Dans cet essai, Didi-Huberman s'emploie à démonter ce pessimisme philosophique et politique. Il en pointe les contradictions et le met en balance avec une lecture personnelle des écrits de Walter Benjamin.
Déjà, il note que penser la "disparition des survivances" est un non-sens. Les lucioles - parce qu'elles sont effectivement là - nous garantissent que l'oubli ne sera jamais définitif. Les lucioles pourront toujours, éventuellement, remonter à la surface.

L'essai de Didi-Huberman a pour double mérite de (1) souligner le rôle fondamental des images dans la constitution du regard politique, et (2) d'en projeter davantage les bienfaits que les méfaits. À l'heure de l'image Instagram "botoxée", de la publicité "rutilante", du feuilleton BFM permanent, feuilleton toujours plus fascinant, plus déliquescent, auquel nous ne cesserions de puiser notre tristesse contemporaine, il peut être bon de se redire que les images, dans leur versant positif si l'on veut, sont également des passeurs, de survivantes lucioles qui éclairent, pour continuer à envisager d'autres logiques d'avenir.

Contre les systèmes sans issues de Pasolini, de Debord, d'Agamben, le livre de Didi-Huberman est, quelque part, un rempart contre le fatalisme. Pourtant, dans mon sentiment, à répéter que "on pourra toujours éviter la catastrophe", il en devient lui-même assez catastrophiste... de sorte qu'on aurait envie de le contredire lui-même - comme poussé par un réflexe de survie.

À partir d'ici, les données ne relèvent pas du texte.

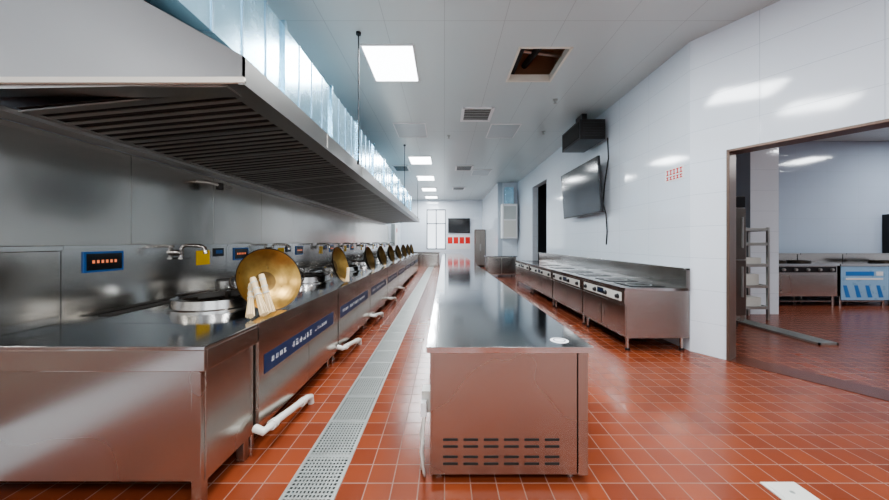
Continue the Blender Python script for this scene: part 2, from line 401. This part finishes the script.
def brush(p0,p1,r):
    b=B("bamboo_wok_brush"); p0=Vector(p0); p1=Vector(p1); d=p1-p0
    u=d.normalized().cross(Vector((0,0,1))).normalized(); w=d.normalized().cross(u)
    b.tube([p0,p0+d*.05,p0+d*.5],[r*.85,r,r*.95],WOOD,14)
    for a in (.12,.3,.46): b.tube([p0+d*a,p0+d*(a+.035)],r*1.08,PVC,14)
    for q in range(22):
        an=q*2.4; rr=math.sqrt((q+.5)/22); o=(u*math.cos(an)+w*math.sin(an))
        b.tube([p0+d*.48+o*r*.7*rr,p1+o*r*1.2*rr],.0046,WOOD,5)
    b.done()
brush((-1.43,2.31,1.13),(-1.27,2.19,.888),.023)
brush((-1.36,2.30,1.16),(-1.262,2.26,.888),.021)
brush((-1.47,2.36,1.08),(-1.34,2.14,.888),.022)
brush((-1.28,4.12,1.06),(-1.27,4.05,.885),.020)

# ------------------------------------------------------------------ island (row of work tables)
IX0,IX1=-0.103,0.852; IY0=1.77
segs=[(1.77,3.85),(3.85,5.9),(5.9,7.9),(7.9,9.9),(9.9,11.9),(11.9,13.9),(13.9,16.6)]
for i,(y0,y1) in enumerate(segs):
    b=B("steel_work_table")
    y1-=.004
    b.box(IX0,IX1,y0,y1,.765,.80,TOPST)
    bx0,bx1=IX0+.02,IX1-.022
    b.box(bx0,bx1-.06,y0+.03,y1-.01,.05,.765,STEELV)
    b.box(bx1-.056,bx1,y0+.022,y1-.01,.05,.765,STEELV)
    b.box(bx0,bx0+.012,y0+.024,y0+.03,.05,.765,STEELV)
    for x in (bx0+.05,bx1-.08):
        for y in (y0+.10,y1-.12): b.lathe([(.025,0),(.025,.05)],STEEL,Matrix.Translation((x,y,0)),14); 
    if i==0:
        for rr,z in enumerate((.245,.205,.145,.105)):
            for c in range(6):
                a=bx0+.075+c*.118
                b.box(a,a+.085,y0+.0285,y0+.031,z,z+.015,DARK)
        b.lathe([(0,.8012),(.052,.8012),(.054,.8)],WHITE,Matrix.Translation((.70,1.89,0)),32)
        b.lathe([(.030,.8018),(.037,.8018)],BLUE,Matrix.Translation((.70,1.89,0)),32)
    if i%2==1:
        b.box(bx1-.0,bx1+.004,y0+.3,y1-.3,.2,.7,STEEL)
    b.done(bevel=.003)
b=B("power_socket_box")
b.box(IX0-.035,IX0+.0195,1.87,1.96,.37,.50,PVC)
b.box(IX0-.038,IX0-.035,1.885,1.945,.39,.44,WHITE)
b.done(bevel=.004)
b=B("power_cable")
X=IX0-.016
b.tube([(X,1.84,.40),(X-.006,1.81,.30),(X-.018,1.80,.18),(X-.004,1.81,.06),(X,1.84,.014),(X-.01,1.90,.010)],.008,PVC,8)
b.tube([(X,1.85,.37),(X-.024,1.86,.25),(X-.006,1.85,.10),(X-.02,1.90,.010),(X-.03,2.2,.010)],.008,PVC,8)
b.box(X-.022,X+.012,1.825,1.866,.37,.45,WHITE)
b.done()

# ------------------------------------------------------------------ right-hand cooking ranges
RX=2.30
rs=[(3.95,5.20),(5.20,6.65),(6.65,8.40),(8.40,10.1)]
for i,(y0,y1) in enumerate(rs):
    b=B("electric_range")
    y1-=.006
    X1=XR-.02
    b.box(RX,X1,y0,y1,.775,.81,TOPST)
    b.box(RX+.03,X1,y0+.012,y1-.008,.17,.775,STEELV)
    b.box(RX+.0,RX+.03,y0+.012,y1-.008,.60,.775,STEEL)
    b.box(X1-.05,X1,y0,y1,.81,1.06,STEEL); b.box(X1-.08,X1,y0,y1,1.04,1.065,STEEL)
    m=(y0+y1)/2
    b.box(RX+.012,RX+.03,y0+.02,m-.008,.20,.585,STEEL); b.box(RX+.012,RX+.03,m+.008,y1-.02,.20,.585,STEEL)
    for ys in (m-.06,m+.06): b.tube([(RX-.005,ys,.34),(RX-.005,ys,.48)],.008,STEEL,8); b.box(RX-.005,RX+.014,ys-.006,ys+.006,.35,.36,STEEL); b.box(RX-.005,RX+.014,ys-.006,ys+.006,.46,.47,STEEL)
    b.box(RX-.003,RX,y0+.08,y1-.08,.63,.745,PVC)
    for q in range(4):
        yk=y0+.16+(y1-y0-.32)*q/3
        M=Matrix.Translation((RX-.003,yk,.685))@Matrix.Rotation(-math.pi/2,4,'Y')
        b.lathe([(.034,0),(.034,.006),(.026,.01),(.024,.032),(.001,.034)],BLACK,M,20)
    b.box(RX-.005,RX-.003,m-.09,m+.09,.655,.735,BLACK); b.box(RX-.006,RX-.005,m-.07,m+.07,.68,.72,BLUE)
    for q in range(2):
        yk=y0+(y1-y0)*(.27+.46*q)
        b.box(RX+.16,RX+.60,yk-.21,yk+.21,.81,.816,GLASS)
        b.lathe([(.150,.8165),(.156,.8165)],GRATE,Matrix.Translation((RX+.38,yk,0)),32)
    for x in (RX+.07,X1-.06):
        for y in (y0+.07,y1-.08):
            b.tube([(x,y,0),(x,y,.17)],.022,STEEL,12); b.tube([(x,y,0),(x,y,.03)],.028,BLACK,12)
    b.done(bevel=.003)

b=B("steel_cabinet")
b.box(1.66,2.9,12.3,13.0,.80,.84,TOPST); b.box(1.70,2.86,12.34,12.98,.10,.80,STEELV)
for x in (1.72,2.29): b.box(x,x+.54,12.325,12.34,.14,.76,STEEL)
b.box(2.22,2.235,12.31,12.325,.4,.55,BLACK); b.box(2.31,2.325,12.31,12.325,.4,.55,BLACK)
for x in (1.75,2.8):
    for y in (12.4,12.9): b.tube([(x,y,0),(x,y,.1)],.022,STEEL,10)
b.done(bevel=.003)
b=B("wall_vent_cabinet")
b.box(2.42,3.05,12.95,13.39,1.55,3.0,WHITE); b.box(2.48,2.99,12.94,12.95,1.62,2.3,PVC); b.box(2.55,2.9,13.0,13.35,3.0,3.7,GALV); b.box(2.48,2.99,12.94,12.95,2.36,2.9,GRATE)
b.done(bevel=.004)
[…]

Son livre est éclairant, mais comme le sont toujours les médias au sens large. Tout comme les pratiques et interrogations individuelles face aux médias, à la publicité etc. Mais peut-être que je cherche à me rassurer. Que je me leurre moi aussi après tout sur mon propre aveuglement, c'est-à-dire, que je me leurre dans mon rapport au leurre. Ce n'est à la fin qu'un avis, moitié éclairé, moitié leurré, un petit avis, pas grand chose.